Tener una mirada personal es un riesgo, porque expone, define, y al mismo tiempo puede dejar fuera. Vuelve identificable el trabajo, lo que tiene sus luces y sombras. En este caso, las luces se han vuelto irresistibles. Desde que la generación de los cincuenta de la prestigiosa revista Cahiers du Cinema desarrolló lo que hoy conocemos como la política de autor, cada generación de jóvenes realizadores ha soñado con ser reconocidos como uno y han presionado este camino cometiendo torpezas como anunciar su ópera prima como Una película de..., aunque el nombre que cierra esa frase no esté acompañado por un cuerpo de trabajo que le otorgue un valor propio.

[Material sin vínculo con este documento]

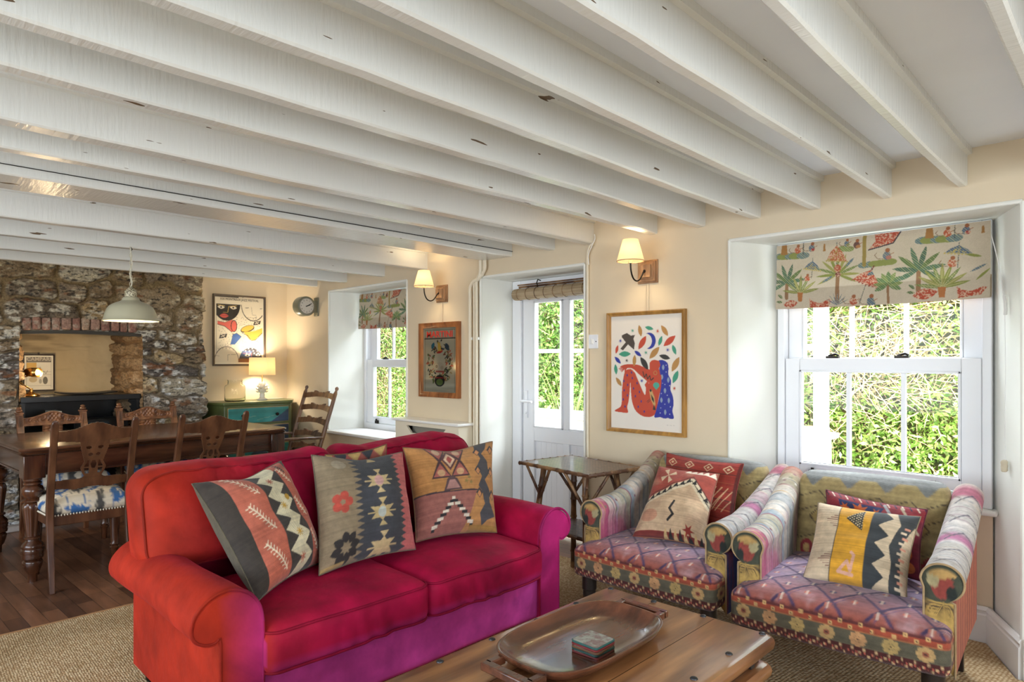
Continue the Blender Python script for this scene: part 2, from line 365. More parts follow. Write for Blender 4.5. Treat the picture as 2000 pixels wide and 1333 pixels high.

Lo interesante del cine de Matias Bize es que se ha movido en el sentido contrario de estos impetuosos jóvenes cineastas. Desde su primera cinta Sábado ha concebido cada película como un ejercicio, con objetivos definidos y con plena conciencia de las posibilidades técnicas y habilidades cinematográficas presentes en ese momento. Guiado por esta humildad que se agradece, hemos podido ver como la mano y el ojo de Bize han madurado, como ha definido su estilo y ha profundizado sus reflexiones sobre el tema al que le resulta más interesante volver: los epílogos de las relaciones románticas.
Con una astuta estrategia de posicionamiento que consideró varias premieres antes de su estreno en salas comerciales, La vida de los peces ha recibido alabanzas tanto del público como de la más diversa prensa especializada. Y razones hay. Se trata de una película honesta y hermosa. Valiente en más de un sentido. Por un lado, aunque es accesible para una amplia audiencia, no le pone las cosas fáciles al espectador. Construida desde la lógica del “tiempo real” en la película vemos a Andrés (Santiago Cabrera), un periodista que vive hace diez años en Alemania, moverse por una casa grande en donde se está desarrollando el cumpleaños de un amigo de la infancia. La cinta comienza con Andrés despidiéndose de sus amigos para luego ir quedándose durante una hora y media, a medida que se va encontrando con diversos personajes que fueron parte de su pasado en Chile, especialmente con Beatriz (Blanca Lewin), la única novia que ha tenido y de la que se separó al quedarse a vivir en el extranjero. El espectador acompaña el devenir de Andrés, sus conversaciones, pero también sus silencios y detenciones. Una manera eficiente de construir el lazo entre el personaje y quien observa, pero que puede poner en juego la atención de los espectadores más impacientes.
Con una fotografía que nos recuerda a Won Kar Wai y diálogos influenciados por el Richard Linklater de Antes del amanecer y Antes del atardecer, La vida de los peces es valiente también porque se atreve con un tema que es universal, la reflexión sobre el pasado posible, el “que hubiese pasado si…”, pero lo hace desde una perspectiva muy sensible y delicada, que en un medio como el nuestro en donde lo emotivo está tan poco valorado, podría ser mal calificada de sentimentaloide. En mi opinión los riesgos que toma Bize en La vida de los peces son recompensados con creces en el efecto que logra en el espectador. La conmoción en distintos niveles, las reflexiones propias y las conversaciones compartidas permiten volver a pensar en los objetivos que debería tener una buena película. Una invitación a mirar, para mirarnos. En este caso la invitación se acepta y se agradece.